Ist die Vorstellung, je schlechter es einem Land und den Menschen geht, desto bessere, authentischere Künstler bringt es hervor, nicht ein Mythos? Wenn ich zwei Jobs haben muss und bis nachts hinter der Kasse oder im Lager malochen muss, schreibe ich nicht nebenbei noch geile Songs. Egal, wie jung und wütend ich bin. Noel Gallagher hat seine größten Songs geschrieben, als er arbeitslos war. Als er vom Sozialsystem unterstützt wurde. Und als er unterbezahlter Roadie einer alternativen kleinen Band sein konnte.

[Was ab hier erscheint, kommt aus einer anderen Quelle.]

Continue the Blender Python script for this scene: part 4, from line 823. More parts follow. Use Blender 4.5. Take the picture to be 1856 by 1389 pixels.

So etwas geht doch nur, wenn es einem Land einigermaßen gut geht, oder?

Gross
2. Oktober 2020 - 17.55

Lieber nicht, die Pizza wäre eiskalt wenn diese Pappnase sie liefern würde.

J.C.Kemp
30. September 2020 - 15.49

So sehr ich Thom Yorke mag, als Uber-Fahrer wollte ich ihn nicht haben. Der Mann hat nämlich wegen Augenproblemen (lazy eye syndrome) keinen Führerschein. ;-)

Theo
30. September 2020 - 13.26

"In der UK gedenken zurzeit 34 Prozent aller Musiker, ihren Beruf an den Nagel zu hängen. Viele britische Musiker arbeiten in Supermärkten oder liefern Essen aus." Also genau wie Schauspieler. Das ist seit ewigen Zeiten Usus im Amusementbusiness.

Knutschfleck
30. September 2020 - 10.25

Also wenn ich mir vorstelle dass Joy Division, The Cure, Oasis, Blur, Radiohead, Massive Attack, Libertines oder Bloc Party nie existiert hätten, dann würde ich einigen Songs nachtrauern, dem Hype um die Bands bzw. dem Personenkult jedoch absolut nicht. Vielleicht bin ich aber auch anormal, ich höre viel Musik, hatte aber nie ein Poster in meinem Zimmer hängen.